It was in this man-made paradise that Lombardy developed its economic power. In his
Notizie sulla Lombardia
(Notes about Lombardy), Carlo Cattaneo describes a land “nine-tenths of which is not the work of nature; it is the work of our own hands; it is an artificial country.”
4

Traveling from Milan to Pavia, Stendhal recorded on December 16, 1816:

 

From Milan to where I am at present, the highway cuts through some of the richest farming-land in Europe. At every turning, the traveller beholds dykes of running water, spreading fertility on either hand; his road hugs the banks of the deep-water canal which forms the shipping-link between Milan and Venice and gives access by sea to the Americas; on the other hand, however, he may as likely as not find himself set upon by highwaymen under the very glare of noon.
5

 

With so much water available, Lombardy's two main crops are rice, grown in the Lomellina Valley (that is, between Pavia and Piedmont) and southwest of Mantua, and the grain harvested in all accessible valleys, to feed the flourishing swine and cattle industry. Indeed, in the thirteenth century, Bonvesin de la Riva, who initiated the study of grammar and was a tertiary in the Order of the Humiliati, wrote in his work
De magnalibus urbis Mediolani
: “Our lands, fertile with fruitful yield, produce a very great and very admirable abundance of every kind of grain.” According to Bonvesin, thirty thousand bulls plowed the Milanese fields, and thanks to him we have impressive descriptions of the abundance of meats in the city markets.

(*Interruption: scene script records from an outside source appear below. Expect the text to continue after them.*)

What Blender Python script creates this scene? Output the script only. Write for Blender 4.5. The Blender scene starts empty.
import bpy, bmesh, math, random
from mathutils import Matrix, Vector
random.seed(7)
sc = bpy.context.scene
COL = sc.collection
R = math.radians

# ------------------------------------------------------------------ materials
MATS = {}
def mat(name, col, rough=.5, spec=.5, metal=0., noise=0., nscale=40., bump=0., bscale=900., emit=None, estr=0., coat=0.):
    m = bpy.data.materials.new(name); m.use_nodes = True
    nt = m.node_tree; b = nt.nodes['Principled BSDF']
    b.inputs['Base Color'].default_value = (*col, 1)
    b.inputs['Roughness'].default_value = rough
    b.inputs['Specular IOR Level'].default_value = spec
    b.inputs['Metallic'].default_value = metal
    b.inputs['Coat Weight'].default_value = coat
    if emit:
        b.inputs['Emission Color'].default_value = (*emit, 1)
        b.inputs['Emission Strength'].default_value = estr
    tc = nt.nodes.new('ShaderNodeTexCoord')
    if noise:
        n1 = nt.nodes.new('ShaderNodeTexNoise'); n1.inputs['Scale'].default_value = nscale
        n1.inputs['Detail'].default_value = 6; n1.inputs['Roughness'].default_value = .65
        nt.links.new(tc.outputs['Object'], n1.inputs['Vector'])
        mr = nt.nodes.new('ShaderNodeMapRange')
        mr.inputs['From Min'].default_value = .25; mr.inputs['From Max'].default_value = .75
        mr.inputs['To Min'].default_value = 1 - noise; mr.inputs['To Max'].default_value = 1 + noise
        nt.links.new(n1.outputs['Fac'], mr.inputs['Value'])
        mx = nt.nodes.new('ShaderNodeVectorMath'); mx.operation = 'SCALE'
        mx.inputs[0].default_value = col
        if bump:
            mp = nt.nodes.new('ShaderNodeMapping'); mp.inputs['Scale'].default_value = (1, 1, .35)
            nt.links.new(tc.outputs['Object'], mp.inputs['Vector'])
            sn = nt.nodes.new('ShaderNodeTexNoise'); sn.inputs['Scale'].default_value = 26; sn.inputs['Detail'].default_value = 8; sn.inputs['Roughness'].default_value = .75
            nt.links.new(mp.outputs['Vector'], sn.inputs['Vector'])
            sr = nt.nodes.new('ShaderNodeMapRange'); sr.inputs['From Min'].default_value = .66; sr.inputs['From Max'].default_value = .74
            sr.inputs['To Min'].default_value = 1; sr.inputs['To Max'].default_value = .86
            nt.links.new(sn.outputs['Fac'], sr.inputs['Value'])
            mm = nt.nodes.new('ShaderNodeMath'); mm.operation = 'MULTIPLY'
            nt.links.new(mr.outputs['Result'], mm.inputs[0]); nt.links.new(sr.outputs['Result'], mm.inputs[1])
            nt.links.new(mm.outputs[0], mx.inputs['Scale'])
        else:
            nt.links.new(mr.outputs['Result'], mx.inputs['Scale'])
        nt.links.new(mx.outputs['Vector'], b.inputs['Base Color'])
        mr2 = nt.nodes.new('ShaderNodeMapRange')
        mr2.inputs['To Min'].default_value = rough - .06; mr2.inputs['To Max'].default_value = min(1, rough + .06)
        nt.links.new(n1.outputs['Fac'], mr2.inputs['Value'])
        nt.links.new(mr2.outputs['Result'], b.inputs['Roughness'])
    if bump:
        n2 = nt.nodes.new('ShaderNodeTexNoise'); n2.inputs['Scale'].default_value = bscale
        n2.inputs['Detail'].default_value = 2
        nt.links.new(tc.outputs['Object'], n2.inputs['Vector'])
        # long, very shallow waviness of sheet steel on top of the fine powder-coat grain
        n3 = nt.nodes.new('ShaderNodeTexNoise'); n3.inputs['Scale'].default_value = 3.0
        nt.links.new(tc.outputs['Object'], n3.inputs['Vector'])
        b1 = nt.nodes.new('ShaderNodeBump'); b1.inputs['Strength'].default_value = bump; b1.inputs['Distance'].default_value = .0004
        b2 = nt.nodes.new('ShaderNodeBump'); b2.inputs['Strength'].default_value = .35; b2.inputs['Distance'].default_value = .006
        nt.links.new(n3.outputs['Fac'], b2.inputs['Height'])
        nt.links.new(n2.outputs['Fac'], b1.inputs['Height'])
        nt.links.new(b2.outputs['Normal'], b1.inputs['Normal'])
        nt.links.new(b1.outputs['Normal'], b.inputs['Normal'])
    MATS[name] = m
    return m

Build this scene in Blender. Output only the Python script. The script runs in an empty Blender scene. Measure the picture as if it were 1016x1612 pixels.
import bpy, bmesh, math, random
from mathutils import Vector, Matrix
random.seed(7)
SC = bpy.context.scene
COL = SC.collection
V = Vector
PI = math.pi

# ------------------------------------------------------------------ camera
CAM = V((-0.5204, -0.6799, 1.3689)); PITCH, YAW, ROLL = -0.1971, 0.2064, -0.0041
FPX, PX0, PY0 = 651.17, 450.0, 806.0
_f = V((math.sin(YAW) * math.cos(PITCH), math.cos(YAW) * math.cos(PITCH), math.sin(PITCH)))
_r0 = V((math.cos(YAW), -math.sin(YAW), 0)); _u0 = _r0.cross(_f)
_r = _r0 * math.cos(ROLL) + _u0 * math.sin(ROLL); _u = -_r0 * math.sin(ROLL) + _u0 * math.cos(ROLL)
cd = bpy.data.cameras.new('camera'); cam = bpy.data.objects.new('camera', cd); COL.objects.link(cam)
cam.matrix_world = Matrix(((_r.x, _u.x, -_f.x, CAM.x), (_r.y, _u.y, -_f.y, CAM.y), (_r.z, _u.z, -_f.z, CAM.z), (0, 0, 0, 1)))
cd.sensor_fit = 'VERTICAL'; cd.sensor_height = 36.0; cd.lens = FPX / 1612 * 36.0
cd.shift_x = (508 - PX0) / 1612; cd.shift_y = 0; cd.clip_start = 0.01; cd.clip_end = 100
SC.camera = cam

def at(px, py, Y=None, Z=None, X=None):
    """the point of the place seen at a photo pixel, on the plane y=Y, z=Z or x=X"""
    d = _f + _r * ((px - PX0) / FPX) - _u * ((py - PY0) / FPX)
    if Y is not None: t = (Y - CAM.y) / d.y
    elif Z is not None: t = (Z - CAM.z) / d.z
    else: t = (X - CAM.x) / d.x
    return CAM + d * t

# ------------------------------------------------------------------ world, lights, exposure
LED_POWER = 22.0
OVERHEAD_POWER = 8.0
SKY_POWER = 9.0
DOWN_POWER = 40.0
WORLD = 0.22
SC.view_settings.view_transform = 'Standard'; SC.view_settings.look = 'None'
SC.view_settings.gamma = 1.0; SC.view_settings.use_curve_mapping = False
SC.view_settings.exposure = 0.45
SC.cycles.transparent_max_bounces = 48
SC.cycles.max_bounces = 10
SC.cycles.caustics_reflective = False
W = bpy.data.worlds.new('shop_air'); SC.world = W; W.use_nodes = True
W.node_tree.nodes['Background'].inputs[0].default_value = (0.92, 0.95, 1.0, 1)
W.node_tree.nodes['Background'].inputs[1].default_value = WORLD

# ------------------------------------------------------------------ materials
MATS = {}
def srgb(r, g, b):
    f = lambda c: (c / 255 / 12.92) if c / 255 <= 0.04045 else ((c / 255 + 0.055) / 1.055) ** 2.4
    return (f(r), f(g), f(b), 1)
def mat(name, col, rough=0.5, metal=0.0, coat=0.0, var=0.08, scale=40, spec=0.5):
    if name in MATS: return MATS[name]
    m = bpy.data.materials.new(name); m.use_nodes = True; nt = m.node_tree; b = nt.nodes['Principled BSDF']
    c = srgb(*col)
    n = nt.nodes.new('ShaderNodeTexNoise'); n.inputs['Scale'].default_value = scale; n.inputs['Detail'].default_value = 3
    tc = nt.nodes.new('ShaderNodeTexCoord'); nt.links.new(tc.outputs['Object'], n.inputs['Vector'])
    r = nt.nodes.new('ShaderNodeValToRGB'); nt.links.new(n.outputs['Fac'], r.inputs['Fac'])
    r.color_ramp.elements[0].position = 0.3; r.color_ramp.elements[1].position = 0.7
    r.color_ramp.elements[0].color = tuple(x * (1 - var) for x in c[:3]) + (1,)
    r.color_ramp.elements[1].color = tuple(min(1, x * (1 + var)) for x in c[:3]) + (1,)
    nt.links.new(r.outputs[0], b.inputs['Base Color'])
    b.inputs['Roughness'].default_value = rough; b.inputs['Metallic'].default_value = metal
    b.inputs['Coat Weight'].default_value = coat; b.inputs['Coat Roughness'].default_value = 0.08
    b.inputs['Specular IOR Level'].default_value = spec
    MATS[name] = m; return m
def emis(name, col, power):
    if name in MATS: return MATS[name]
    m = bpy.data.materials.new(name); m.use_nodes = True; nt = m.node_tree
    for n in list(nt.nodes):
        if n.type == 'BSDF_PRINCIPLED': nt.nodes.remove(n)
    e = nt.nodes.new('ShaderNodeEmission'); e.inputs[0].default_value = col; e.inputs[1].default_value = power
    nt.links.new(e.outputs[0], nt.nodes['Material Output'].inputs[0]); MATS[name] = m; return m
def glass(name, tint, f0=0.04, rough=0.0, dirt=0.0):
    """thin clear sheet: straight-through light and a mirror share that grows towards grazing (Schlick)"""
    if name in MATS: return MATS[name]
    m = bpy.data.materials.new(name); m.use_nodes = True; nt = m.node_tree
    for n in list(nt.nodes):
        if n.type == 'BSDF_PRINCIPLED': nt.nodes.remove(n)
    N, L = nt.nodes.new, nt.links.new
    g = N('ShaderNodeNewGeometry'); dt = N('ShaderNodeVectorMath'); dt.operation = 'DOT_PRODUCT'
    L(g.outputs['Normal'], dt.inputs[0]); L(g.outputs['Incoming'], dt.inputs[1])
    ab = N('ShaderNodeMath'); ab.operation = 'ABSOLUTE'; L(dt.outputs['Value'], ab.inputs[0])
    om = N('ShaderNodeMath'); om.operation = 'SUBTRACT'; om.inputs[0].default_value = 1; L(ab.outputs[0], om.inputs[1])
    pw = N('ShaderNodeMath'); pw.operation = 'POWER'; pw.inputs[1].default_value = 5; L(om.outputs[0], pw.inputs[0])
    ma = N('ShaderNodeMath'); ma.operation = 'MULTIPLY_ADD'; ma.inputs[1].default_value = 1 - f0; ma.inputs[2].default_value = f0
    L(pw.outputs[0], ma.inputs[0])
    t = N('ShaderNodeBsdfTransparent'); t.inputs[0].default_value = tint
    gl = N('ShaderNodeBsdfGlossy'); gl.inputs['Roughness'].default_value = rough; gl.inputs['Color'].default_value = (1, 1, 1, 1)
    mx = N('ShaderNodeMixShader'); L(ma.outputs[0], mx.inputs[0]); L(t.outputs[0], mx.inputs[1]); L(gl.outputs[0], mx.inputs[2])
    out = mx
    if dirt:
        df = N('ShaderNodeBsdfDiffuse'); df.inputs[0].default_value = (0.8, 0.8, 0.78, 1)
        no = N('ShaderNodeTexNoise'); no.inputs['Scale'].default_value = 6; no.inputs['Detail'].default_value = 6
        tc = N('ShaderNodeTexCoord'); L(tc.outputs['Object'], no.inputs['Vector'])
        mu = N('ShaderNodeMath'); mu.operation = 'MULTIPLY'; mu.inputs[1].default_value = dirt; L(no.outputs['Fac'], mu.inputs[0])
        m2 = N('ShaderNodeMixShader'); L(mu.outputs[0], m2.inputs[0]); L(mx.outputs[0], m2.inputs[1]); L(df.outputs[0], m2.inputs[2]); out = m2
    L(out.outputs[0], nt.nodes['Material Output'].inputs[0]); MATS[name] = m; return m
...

Earlier, in the eighth century, folkloristic works were written that exalted the fabulous wealth of this region's meat, wheat, and wines. Here the food is caloric and substantial: perhaps precisely because people work hard and zealously, with an almost Calvinistic perseverance, from early morning until late in the evening. With no time to sit down at the table, Lombards find a way to transform traditional food into nourishing fast food. For example, the slab of beef, half a kilogram per portion, that in Tuscany is grilled over coals and known as steak Florentine in Milan is served in slices: all you have to do is exactly that, slice it width-wise, cook it two minutes, and you don't even have to chew it—swallow it and off you go. You can fill up even on eighty grams. Duty first, pleasure second.

In spite of their great prosperity, Lombards value parsimony, and their cuisine makes excellent use of leftovers. If it's still good, why throw it out? In fact the Milanese are proud of their characteristic
riso al salto
, or rice sauté (risotto from the day before sautéed in a pan) and of their
mondeghili
, meatballs made with chopped leftover stewed meat. This dish is sometimes served in Milanese homes with olives and little balls of rice, to accompany an aperitif.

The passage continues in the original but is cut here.